Friday, December 15, 2006

Plato

Histories of western philosophy always seem to start with Plato (even when they're talking Socrates almost everything we know about him came from Plato) and that is where The Passion of the Western Mind starts too. The books don't start with Plato because we don't know anything before that, but because, apparently, Plato represents a big shift in thought up to that time. Prior to Plato philosophic thinking was pretty much based on the gods. When you wanted to talk about mind, you'd talk about Athena. If sexuality was the topic, you talked about Aphrodite. The concepts were the gods. Plato makes a shift. While he still uses the gods and the language associated with them, he insists that the concepts, the Forms, Ideas, Archetypes, are not the gods, but exist in their own right, separate from the gods. This is huge.

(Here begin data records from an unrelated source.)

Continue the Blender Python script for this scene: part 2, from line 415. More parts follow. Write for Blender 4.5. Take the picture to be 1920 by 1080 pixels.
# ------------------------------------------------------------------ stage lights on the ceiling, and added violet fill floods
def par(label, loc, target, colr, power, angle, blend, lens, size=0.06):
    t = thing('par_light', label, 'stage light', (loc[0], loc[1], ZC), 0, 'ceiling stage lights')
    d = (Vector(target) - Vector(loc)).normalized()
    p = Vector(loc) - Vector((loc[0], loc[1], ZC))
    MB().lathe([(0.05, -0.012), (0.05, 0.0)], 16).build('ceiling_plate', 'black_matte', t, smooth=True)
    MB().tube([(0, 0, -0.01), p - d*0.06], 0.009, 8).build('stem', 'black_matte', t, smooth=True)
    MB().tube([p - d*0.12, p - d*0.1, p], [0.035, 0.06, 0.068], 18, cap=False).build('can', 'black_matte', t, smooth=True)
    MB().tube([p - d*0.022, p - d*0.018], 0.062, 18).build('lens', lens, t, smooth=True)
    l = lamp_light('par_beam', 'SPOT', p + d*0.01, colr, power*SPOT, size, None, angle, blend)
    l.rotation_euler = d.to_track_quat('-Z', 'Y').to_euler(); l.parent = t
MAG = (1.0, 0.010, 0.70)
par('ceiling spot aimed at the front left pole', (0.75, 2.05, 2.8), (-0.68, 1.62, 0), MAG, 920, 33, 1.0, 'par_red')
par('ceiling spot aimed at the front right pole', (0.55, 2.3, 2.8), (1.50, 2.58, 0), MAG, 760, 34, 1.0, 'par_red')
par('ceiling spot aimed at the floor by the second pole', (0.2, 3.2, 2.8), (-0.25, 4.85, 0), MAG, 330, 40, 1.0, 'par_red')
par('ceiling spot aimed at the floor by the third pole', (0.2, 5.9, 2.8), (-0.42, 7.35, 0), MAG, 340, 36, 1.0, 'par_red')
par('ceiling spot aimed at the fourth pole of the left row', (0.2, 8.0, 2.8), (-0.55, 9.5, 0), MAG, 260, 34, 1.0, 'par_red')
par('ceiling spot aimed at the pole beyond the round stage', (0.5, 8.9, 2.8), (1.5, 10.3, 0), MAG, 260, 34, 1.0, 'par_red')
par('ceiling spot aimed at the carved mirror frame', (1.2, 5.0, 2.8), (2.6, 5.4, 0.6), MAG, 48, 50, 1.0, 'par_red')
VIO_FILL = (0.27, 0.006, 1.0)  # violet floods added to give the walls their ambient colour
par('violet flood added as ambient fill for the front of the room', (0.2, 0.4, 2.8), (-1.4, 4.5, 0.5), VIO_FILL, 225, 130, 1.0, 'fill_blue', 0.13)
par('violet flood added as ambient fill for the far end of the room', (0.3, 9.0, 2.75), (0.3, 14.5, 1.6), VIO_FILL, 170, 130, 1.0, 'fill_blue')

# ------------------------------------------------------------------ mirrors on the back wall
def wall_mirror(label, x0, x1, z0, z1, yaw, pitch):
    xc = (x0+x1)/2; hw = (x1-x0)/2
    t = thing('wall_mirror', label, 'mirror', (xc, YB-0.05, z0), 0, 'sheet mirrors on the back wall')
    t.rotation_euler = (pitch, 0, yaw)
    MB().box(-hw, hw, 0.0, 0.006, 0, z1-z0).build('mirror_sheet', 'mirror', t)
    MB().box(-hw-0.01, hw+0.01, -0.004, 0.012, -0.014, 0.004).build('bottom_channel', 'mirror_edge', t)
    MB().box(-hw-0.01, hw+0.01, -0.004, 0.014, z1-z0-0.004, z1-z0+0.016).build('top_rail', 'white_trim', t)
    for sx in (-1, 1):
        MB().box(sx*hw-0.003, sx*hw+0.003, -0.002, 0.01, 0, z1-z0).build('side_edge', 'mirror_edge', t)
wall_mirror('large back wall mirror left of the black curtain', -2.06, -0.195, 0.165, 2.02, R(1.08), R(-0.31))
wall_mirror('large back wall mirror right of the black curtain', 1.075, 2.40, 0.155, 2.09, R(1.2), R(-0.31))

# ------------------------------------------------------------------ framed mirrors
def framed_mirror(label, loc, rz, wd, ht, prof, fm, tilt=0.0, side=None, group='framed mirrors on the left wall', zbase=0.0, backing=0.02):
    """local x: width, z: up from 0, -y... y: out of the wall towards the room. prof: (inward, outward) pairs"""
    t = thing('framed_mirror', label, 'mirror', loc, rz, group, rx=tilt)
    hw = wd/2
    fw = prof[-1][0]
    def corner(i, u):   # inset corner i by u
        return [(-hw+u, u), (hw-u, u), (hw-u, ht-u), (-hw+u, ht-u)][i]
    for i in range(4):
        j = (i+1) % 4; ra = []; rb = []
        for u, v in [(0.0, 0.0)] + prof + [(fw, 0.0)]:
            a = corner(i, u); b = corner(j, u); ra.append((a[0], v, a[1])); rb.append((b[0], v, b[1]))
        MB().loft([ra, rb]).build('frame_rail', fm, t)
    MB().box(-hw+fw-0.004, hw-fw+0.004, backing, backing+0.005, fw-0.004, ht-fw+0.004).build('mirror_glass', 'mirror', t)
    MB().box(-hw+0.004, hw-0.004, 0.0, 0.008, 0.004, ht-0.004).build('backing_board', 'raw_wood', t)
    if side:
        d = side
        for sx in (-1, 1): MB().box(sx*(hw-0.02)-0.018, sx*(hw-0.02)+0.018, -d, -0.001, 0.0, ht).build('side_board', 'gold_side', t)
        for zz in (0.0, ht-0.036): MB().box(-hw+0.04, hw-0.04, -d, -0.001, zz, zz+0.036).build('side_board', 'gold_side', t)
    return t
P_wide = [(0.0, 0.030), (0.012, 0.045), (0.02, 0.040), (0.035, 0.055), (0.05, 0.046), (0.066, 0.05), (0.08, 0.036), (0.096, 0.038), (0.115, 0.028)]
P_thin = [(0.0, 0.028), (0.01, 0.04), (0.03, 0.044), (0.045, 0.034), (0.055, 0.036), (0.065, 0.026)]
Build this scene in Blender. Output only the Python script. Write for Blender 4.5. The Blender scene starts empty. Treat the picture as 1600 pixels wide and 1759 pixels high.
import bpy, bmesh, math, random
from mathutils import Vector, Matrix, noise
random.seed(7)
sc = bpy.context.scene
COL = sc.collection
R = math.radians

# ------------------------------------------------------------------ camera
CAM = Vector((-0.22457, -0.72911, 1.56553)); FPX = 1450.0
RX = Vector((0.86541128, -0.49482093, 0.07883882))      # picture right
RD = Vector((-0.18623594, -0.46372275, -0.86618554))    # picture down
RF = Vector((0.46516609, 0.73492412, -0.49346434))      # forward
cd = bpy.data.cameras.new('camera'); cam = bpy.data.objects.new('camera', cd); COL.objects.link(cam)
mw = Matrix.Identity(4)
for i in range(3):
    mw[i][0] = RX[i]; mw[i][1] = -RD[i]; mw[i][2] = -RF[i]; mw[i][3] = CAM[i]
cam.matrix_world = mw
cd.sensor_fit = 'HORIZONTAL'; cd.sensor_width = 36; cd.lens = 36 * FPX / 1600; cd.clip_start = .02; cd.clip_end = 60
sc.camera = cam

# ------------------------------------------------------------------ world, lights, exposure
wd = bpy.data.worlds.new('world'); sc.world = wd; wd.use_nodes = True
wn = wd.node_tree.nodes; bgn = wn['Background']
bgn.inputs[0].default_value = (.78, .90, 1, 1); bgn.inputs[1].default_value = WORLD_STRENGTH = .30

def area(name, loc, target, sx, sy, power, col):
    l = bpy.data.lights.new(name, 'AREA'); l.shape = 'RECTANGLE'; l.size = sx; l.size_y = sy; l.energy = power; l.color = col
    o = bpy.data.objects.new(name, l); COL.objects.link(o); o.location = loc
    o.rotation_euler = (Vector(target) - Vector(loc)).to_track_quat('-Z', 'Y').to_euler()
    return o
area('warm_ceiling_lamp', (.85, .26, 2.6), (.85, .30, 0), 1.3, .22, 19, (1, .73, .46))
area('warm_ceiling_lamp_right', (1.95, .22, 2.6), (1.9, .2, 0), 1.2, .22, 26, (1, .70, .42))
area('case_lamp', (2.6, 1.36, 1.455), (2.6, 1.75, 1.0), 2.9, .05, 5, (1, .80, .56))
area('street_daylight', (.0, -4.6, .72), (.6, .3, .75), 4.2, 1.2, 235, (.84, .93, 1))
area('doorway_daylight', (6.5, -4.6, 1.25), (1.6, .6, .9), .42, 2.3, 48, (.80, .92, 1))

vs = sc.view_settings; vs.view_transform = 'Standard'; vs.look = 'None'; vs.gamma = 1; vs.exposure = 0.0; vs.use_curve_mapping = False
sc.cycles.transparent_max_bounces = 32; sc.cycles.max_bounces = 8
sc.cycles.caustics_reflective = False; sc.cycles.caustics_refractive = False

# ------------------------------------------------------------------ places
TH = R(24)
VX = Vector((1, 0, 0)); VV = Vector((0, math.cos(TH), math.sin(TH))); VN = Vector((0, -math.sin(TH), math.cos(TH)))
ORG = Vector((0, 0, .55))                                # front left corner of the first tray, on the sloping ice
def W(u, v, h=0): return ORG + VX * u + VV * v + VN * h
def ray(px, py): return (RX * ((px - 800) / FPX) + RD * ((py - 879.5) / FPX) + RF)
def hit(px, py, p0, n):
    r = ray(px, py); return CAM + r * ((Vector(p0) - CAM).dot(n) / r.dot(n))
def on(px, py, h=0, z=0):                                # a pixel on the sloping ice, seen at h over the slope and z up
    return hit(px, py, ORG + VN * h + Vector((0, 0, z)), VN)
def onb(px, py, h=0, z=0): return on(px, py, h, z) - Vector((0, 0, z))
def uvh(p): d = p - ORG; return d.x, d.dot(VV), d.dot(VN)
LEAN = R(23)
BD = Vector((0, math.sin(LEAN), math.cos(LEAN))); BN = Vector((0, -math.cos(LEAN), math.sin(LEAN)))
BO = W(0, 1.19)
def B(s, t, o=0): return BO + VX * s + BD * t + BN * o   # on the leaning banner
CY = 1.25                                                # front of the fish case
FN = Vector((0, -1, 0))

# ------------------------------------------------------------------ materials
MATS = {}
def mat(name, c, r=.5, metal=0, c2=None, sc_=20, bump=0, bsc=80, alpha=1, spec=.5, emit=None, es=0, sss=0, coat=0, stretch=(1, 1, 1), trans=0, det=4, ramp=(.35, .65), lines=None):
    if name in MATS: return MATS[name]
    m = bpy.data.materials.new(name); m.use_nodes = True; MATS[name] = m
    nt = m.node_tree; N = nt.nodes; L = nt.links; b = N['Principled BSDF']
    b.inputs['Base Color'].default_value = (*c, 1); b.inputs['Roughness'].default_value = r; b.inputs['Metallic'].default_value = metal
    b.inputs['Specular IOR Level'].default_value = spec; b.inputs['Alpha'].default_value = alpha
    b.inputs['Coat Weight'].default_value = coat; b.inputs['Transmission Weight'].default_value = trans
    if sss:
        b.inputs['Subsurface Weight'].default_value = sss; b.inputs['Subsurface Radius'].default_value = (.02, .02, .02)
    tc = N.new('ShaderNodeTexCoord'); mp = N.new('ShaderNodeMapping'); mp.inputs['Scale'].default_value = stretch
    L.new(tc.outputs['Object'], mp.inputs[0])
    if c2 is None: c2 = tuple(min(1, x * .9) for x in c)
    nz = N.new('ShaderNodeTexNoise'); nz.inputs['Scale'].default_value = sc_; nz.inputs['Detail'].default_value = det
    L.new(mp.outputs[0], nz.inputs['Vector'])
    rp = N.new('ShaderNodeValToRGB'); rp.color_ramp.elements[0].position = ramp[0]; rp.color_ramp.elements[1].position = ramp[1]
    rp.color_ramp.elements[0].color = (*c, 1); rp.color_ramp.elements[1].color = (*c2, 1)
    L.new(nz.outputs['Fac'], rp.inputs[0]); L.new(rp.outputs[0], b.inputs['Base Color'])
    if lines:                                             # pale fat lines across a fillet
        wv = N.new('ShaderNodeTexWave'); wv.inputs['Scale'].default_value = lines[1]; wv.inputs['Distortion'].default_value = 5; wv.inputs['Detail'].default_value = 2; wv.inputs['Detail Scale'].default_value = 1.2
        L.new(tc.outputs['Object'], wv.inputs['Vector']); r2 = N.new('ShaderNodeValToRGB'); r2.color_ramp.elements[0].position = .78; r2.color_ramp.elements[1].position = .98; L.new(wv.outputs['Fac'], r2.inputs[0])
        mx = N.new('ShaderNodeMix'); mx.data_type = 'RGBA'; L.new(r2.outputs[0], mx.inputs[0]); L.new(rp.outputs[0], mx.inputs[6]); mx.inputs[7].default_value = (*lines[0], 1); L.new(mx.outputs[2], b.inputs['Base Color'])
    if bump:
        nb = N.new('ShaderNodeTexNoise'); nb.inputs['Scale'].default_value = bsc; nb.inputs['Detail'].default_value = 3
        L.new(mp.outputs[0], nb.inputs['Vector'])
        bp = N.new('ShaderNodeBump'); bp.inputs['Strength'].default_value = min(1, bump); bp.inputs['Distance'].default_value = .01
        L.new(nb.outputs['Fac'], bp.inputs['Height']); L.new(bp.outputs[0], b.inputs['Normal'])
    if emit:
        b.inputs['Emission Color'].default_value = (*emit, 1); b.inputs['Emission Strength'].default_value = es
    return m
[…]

It's like the separation of church and state, only it's the separation of gods and ideas. Plato uses Idea, Form and Archetype interchangeably. Plato's use of Archetype is not Jungian or symbolic, it is an actual thing. For convenience, I'm going to use Form here. What is a Form? Forms "possess a quality of being, a degree of reality, that is superior to that of the concrete world." They are not abstractions made up from generalizing particulars. A Form is a fundamental, an essence. The world is informed by Forms, but while Forms manifest themselves in time they are also timeless. For instance, Truth is a Form. When we say something is true, in Plato's thinking something is as true as the extent to which Truth is present in it. Same goes for Beauty or Good or Evil. A Form is absolute. Plato believed absolutes were necessary to keep the world from sliding into relativism. Because Forms are absolute, they are also universal. The universal transcends the particular and is immortal and unchanging. As a result, Plato believed that sensory knowledge could not be trusted. Sensory knowledge is subjective and thus has no foundation in the absolute. Forms can also be viewed from the perspective of being and becoming. Form is being because being is. All else is becoming because it is always in flux. Plato also loved math. To him, math is a graphic demonstration of Form. Plato understood the physical world "to be organized in accordance with the mathematical Ideas of number and geometry." I completely disagree with Plato, but what I find interesting is how much of Plato we still find in the world. Well over 2,000 years later, we are still arguing with him.